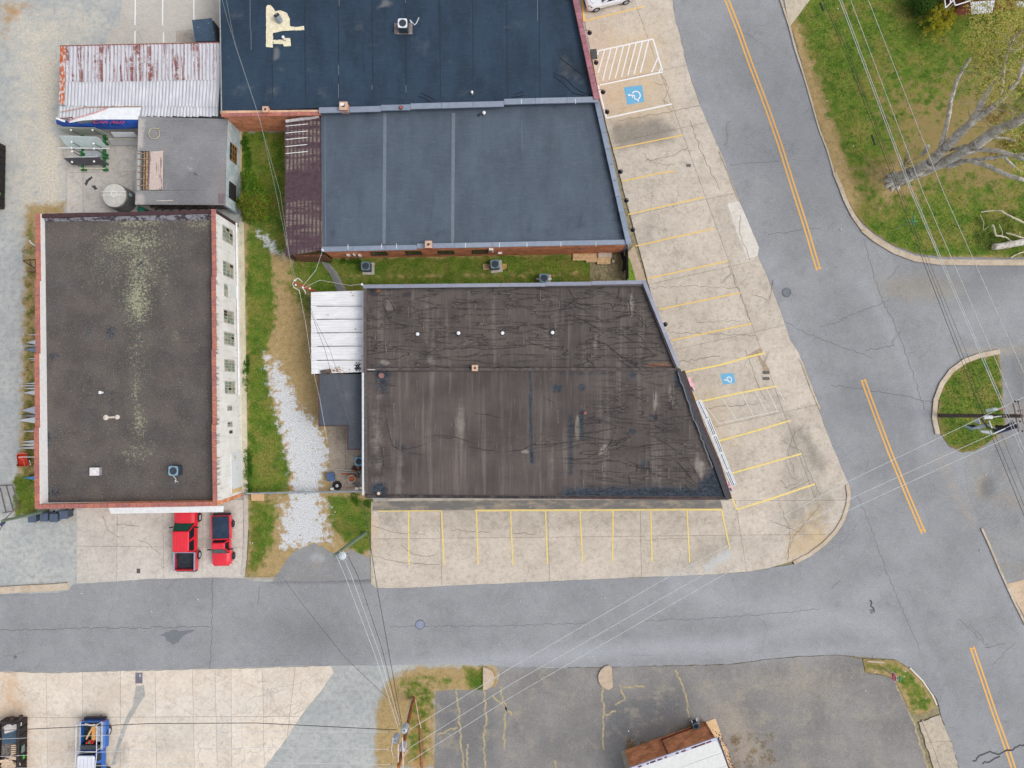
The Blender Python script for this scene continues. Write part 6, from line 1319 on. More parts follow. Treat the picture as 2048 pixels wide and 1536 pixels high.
# ---------------------------------------------------------------- wall lamps on the east fronts
lg_ = 'black lamps along the shop fronts'
LAMP = [(1180,62,'topmost black wall lamp, beside the coping of the blue-black roof'), (1193,122,'black wall lamp just below the small dark door canopy'), (1207,181,'black wall lamp level with the blue accessible bay symbol'), (1215,221,'black wall lamp at the lower white line of the accessible bay'),
        (1242,341,'black wall lamp halfway down the slate-blue roof edge'), (1254,399,'black wall lamp, second from the lower corner of the slate-blue roof'), (1267,458,'black wall lamp nearest the lower right corner of the slate-blue roof'), (1332,648,'black wall lamp beside the edge of the wrinkled roof')]
first = None
for (u, v, l) in LAMP:
    p = W(u, v, 2.9); p.z = 2.6
    if first is None:
        first = thing('wall_lamp', l, 'lamp', p, 0, lg_)
        mb = MB(); mb.lathe((0,0,0), [(.2,0),(.19,.08),(.1,.2),(.05,.28)], 14, False); mb.build('shade', plain('lamp_black', C(30,28,44), .5), first, True)
        mb = MB(); mb.tube([(0,0,.27),(-.1,0,.42),(-.35,0,.45),(-.6,0,.3)], .022, 5); mb.build('arm', BLK, first, True); mb = MB(); mb.lathe((0,0,.05), [(.06,0),(.06,.1)], 8); mb.build('bulb', WHP, first, True)
    else: place(copy_tree(first), p, 0, l)
dc = base('door_canopy', 'small dark square canopy over a door beside the hatched white aisle', 'canopy', 1190, 107)
mb = MB(); q = [W(1181,99,2.7), W(1193,97.5,2.6), W(1195,117,2.6), W(1184,118,2.7)]; mb.prism([p[:2] for p in q], [2.65,2.5,2.5,2.65], [2.75,2.6,2.6,2.75]); mb.build('panel', plain('canopy_dark', C(72,74,76), .6, var=.1), dc)
for k in range(4): a = q[0].lerp(q[3], (k+.5)/4); b = q[1].lerp(q[2], (k+.5)/4); mb = MB(); mb.tube([Vector((a.x,a.y,2.76)), Vector((b.x,b.y,2.61))], .014, 4); mb.build('rib', BLK, dc)
# ---------------------------------------------------------------- white shutter frames on the east front of the south unit
fr = base('storefront_awning', 'row of white slatted awning frames along the slanted front of the streaked-roof unit', 'awning', 1430, 890)
cs = [(1392,803),(1410,840),(1423,873),(1437,908),(1451,943),(1464,974)]
for k in range(5):
    A = Vector(cs[k]); B = Vector(cs[k+1]); d_ = (B-A).normalized(); nn = Vector((-d_.y, d_.x))*-1
    if nn.x < 0: nn = -nn
    def fp(P, o): q = P+nn*o; return (q.x, q.y)
    mb = MB(); zt_ = 3.0
    for o_ in (0, 3.2, 6.4, 9.6): ribbon(mb, [fp(A+d_*1, o_), fp(B-d_*1, o_)], .07, zt_-.1, zt_-.06-o_*.01)
    for P_ in (A+d_*1, B-d_*1.2): ribbon(mb, [fp(P_, -1), fp(P_, 10.4)], .06, zt_-.09, zt_-.045)
    s_ = mb.build('frame', WHM, fr)
    for j, (o0, o1) in enumerate(((.9,2.4),(4.1,5.6),(7.2,8.8))):
        mb = MB(); ribbon(mb, [fp(A+d_*1.8, (o0+o1)/2), fp(B-d_*2, (o0+o1)/2)], .085, zt_-.17, zt_-.13); mb.build('slat', plain('slat_white', C(220,222,232), .5) if not (j == 1 or (j == 2 and k in (1, 2)) or (j == 0 and k == 4)) else plain('slat_navy', C(60,62,92), .5), s_)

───

> [Aim of the task]:
Reproduce every line exactly and omit all pictures.

> [Problem solution]:
The Blender Python script for this scene continues. Write part 6, from line 1319 on. More parts follow. Treat the picture as 2048 pixels wide and 1536 pixels high.
# ---------------------------------------------------------------- wall lamps on the east fronts
lg_ = 'black lamps along the shop fronts'
LAMP = [(1180,62,'topmost black wall lamp, beside the coping of the blue-black roof'), (1193,122,'black wall lamp just below the small dark door canopy'), (1207,181,'black wall lamp level with the blue accessible bay symbol'), (1215,221,'black wall lamp at the lower white line of the accessible bay'),
        (1242,341,'black wall lamp halfway down the slate-blue roof edge'), (1254,399,'black wall lamp, second from the lower corner of the slate-blue roof'), (1267,458,'black wall lamp nearest the lower right corner of the slate-blue roof'), (1332,648,'black wall lamp beside the edge of the wrinkled roof')]
first = None
for (u, v, l) in LAMP:
    p = W(u, v, 2.9); p.z = 2.6
    if first is None:
        first = thing('wall_lamp', l, 'lamp', p, 0, lg_)
        mb = MB(); mb.lathe((0,0,0), [(.2,0),(.19,.08),(.1,.2),(.05,.28)], 14, False); mb.build('shade', plain('lamp_black', C(30,28,44), .5), first, True)
        mb = MB(); mb.tube([(0,0,.27),(-.1,0,.42),(-.35,0,.45),(-.6,0,.3)], .022, 5); mb.build('arm', BLK, first, True); mb = MB(); mb.lathe((0,0,.05), [(.06,0),(.06,.1)], 8); mb.build('bulb', WHP, first, True)
    else: place(copy_tree(first), p, 0, l)
dc = base('door_canopy', 'small dark square canopy over a door beside the hatched white aisle', 'canopy', 1190, 107)
mb = MB(); q = [W(1181,99,2.7), W(1193,97.5,2.6), W(1195,117,2.6), W(1184,118,2.7)]; mb.prism([p[:2] for p in q], [2.65,2.5,2.5,2.65], [2.75,2.6,2.6,2.75]); mb.build('panel', plain('canopy_dark', C(72,74,76), .6, var=.1), dc)
for k in range(4): a = q[0].lerp(q[3], (k+.5)/4); b = q[1].lerp(q[2], (k+.5)/4); mb = MB(); mb.tube([Vector((a.x,a.y,2.76)), Vector((b.x,b.y,2.61))], .014, 4); mb.build('rib', BLK, dc)
# ---------------------------------------------------------------- white shutter frames on the east front of the south unit
fr = base('storefront_awning', 'row of white slatted awning frames along the slanted front of the streaked-roof unit', 'awning', 1430, 890)
cs = [(1392,803),(1410,840),(1423,873),(1437,908),(1451,943),(1464,974)]
for k in range(5):
    A = Vector(cs[k]); B = Vector(cs[k+1]); d_ = (B-A).normalized(); nn = Vector((-d_.y, d_.x))*-1
    if nn.x < 0: nn = -nn
    def fp(P, o): q = P+nn*o; return (q.x, q.y)
    mb = MB(); zt_ = 3.0
    for o_ in (0, 3.2, 6.4, 9.6): ribbon(mb, [fp(A+d_*1, o_), fp(B-d_*1, o_)], .07, zt_-.1, zt_-.06-o_*.01)
    for P_ in (A+d_*1, B-d_*1.2): ribbon(mb, [fp(P_, -1), fp(P_, 10.4)], .06, zt_-.09, zt_-.045)
    s_ = mb.build('frame', WHM, fr)
    for j, (o0, o1) in enumerate(((.9,2.4),(4.1,5.6),(7.2,8.8))):
        mb = MB(); ribbon(mb, [fp(A+d_*1.8, (o0+o1)/2), fp(B-d_*2, (o0+o1)/2)], .085, zt_-.17, zt_-.13); mb.build('slat', plain('slat_white', C(220,222,232), .5) if not (j == 1 or (j == 2 and k in (1, 2)) or (j == 0 and k == 4)) else plain('slat_navy', C(60,62,92), .5), s_)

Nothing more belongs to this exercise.